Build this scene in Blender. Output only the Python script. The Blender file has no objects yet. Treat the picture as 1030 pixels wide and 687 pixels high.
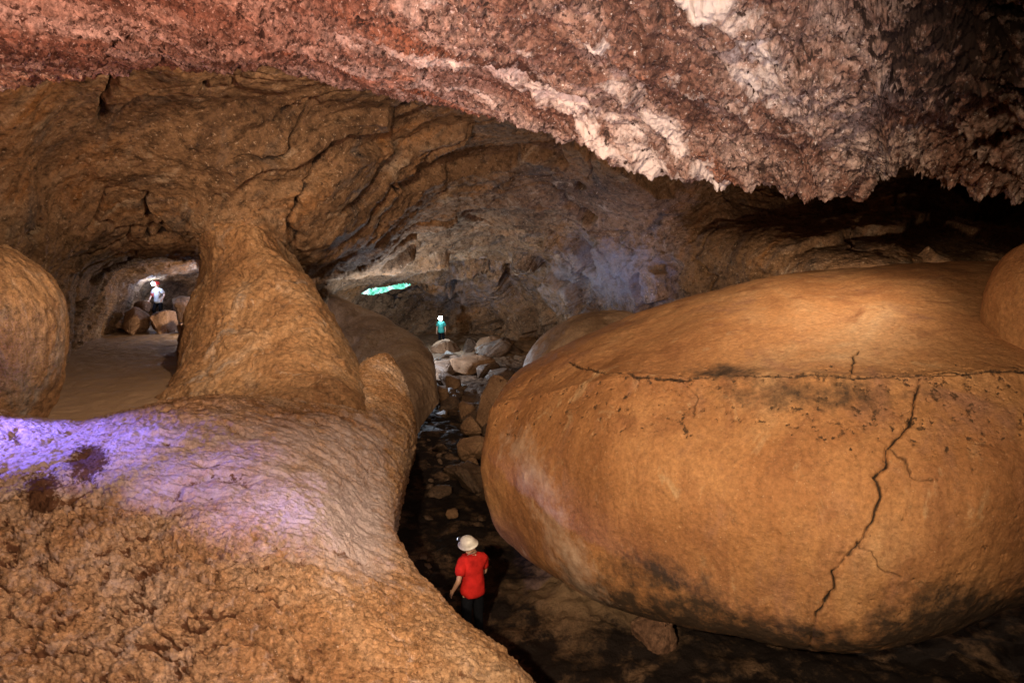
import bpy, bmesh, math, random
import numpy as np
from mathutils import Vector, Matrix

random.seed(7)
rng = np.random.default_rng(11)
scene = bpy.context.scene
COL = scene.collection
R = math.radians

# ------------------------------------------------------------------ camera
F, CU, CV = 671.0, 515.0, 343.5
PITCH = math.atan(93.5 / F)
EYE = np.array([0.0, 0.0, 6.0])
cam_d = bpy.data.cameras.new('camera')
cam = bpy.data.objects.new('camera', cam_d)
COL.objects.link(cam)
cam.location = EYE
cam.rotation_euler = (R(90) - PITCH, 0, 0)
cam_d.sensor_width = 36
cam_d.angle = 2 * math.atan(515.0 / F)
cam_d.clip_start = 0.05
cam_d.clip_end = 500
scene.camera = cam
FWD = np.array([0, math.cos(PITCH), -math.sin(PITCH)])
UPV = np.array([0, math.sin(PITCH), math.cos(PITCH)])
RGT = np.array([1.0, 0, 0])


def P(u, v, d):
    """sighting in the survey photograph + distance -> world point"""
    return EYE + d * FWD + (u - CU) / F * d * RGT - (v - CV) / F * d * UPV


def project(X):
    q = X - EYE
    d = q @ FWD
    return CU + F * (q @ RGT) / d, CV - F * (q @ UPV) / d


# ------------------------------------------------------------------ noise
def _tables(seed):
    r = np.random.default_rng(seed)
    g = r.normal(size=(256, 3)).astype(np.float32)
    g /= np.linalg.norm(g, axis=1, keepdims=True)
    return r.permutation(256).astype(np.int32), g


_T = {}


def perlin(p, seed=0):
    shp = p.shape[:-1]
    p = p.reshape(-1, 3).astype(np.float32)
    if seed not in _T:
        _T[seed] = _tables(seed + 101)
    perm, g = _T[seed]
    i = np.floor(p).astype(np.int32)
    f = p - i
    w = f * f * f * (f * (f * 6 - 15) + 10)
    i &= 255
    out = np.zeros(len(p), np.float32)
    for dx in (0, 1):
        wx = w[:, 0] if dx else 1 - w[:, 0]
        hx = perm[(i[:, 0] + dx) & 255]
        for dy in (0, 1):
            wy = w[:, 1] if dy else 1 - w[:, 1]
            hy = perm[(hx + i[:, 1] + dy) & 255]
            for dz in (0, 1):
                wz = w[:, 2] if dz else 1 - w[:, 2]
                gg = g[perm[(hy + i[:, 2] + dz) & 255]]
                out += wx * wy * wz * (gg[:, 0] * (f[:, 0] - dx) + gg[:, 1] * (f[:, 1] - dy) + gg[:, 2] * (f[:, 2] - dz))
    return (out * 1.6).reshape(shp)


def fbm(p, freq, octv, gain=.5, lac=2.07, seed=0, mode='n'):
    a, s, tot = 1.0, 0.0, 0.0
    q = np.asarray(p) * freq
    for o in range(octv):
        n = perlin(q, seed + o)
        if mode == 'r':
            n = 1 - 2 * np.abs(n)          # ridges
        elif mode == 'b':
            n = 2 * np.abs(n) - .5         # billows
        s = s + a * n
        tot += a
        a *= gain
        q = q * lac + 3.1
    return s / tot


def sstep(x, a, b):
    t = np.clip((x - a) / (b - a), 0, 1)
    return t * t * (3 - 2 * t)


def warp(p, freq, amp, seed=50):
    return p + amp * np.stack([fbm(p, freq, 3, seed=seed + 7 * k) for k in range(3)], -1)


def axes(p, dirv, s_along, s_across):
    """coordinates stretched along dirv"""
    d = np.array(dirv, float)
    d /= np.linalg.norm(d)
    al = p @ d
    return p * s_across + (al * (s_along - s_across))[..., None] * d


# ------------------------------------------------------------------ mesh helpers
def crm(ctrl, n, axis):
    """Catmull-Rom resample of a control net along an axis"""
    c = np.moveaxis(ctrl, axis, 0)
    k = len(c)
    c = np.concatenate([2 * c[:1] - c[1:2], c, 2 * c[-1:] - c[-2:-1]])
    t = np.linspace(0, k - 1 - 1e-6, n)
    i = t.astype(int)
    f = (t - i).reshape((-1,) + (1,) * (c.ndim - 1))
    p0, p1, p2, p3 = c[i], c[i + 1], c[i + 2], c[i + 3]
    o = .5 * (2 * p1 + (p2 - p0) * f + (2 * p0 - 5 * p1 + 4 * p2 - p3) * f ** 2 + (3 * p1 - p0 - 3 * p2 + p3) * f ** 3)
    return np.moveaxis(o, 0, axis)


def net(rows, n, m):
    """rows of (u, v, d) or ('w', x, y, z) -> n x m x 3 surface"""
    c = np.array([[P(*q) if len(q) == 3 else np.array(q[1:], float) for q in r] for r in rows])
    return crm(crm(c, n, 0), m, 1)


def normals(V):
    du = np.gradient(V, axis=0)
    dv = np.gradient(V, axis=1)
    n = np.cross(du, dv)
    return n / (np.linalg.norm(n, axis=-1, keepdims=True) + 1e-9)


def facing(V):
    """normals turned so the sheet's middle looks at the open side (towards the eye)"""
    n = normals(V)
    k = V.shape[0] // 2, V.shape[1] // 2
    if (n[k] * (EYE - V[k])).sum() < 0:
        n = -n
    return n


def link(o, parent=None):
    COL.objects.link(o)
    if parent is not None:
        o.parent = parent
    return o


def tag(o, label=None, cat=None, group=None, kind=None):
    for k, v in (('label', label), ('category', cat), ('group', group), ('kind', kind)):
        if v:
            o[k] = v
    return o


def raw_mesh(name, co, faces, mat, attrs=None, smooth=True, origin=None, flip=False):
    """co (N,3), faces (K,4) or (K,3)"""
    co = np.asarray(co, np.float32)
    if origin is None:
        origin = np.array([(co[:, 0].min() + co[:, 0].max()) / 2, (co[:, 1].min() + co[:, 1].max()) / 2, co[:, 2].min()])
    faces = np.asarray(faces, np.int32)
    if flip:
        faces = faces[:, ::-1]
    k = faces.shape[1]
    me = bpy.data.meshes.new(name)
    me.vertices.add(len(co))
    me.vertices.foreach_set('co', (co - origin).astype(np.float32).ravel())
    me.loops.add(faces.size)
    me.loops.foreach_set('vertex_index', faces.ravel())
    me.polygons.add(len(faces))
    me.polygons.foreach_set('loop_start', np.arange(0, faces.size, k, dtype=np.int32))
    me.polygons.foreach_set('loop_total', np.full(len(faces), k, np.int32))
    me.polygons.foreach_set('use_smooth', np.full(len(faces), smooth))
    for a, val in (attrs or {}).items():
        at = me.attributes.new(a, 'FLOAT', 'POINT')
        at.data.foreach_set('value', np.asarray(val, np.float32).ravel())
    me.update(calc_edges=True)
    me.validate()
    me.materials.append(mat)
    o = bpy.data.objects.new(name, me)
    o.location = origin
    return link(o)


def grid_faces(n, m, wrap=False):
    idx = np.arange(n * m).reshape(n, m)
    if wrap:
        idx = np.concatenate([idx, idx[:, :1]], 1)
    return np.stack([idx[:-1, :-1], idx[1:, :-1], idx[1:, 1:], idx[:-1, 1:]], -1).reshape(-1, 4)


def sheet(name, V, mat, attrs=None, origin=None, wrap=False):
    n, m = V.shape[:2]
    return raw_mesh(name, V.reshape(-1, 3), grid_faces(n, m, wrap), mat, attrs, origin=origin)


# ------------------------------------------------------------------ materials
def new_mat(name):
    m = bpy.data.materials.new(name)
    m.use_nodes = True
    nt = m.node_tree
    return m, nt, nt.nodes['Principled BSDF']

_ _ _

Description of the task — Leave out any pictures and return exactly the lines from the beginning of the data through the line with "from mathutils import Vector, Matrix", inclusive.

Output for this exercise —
Build this scene in Blender. Output only the Python script. The Blender file has no objects yet. Treat the picture as 1030 pixels wide and 687 pixels high.
import bpy, bmesh, math, random
import numpy as np
from mathutils import Vector, Matrix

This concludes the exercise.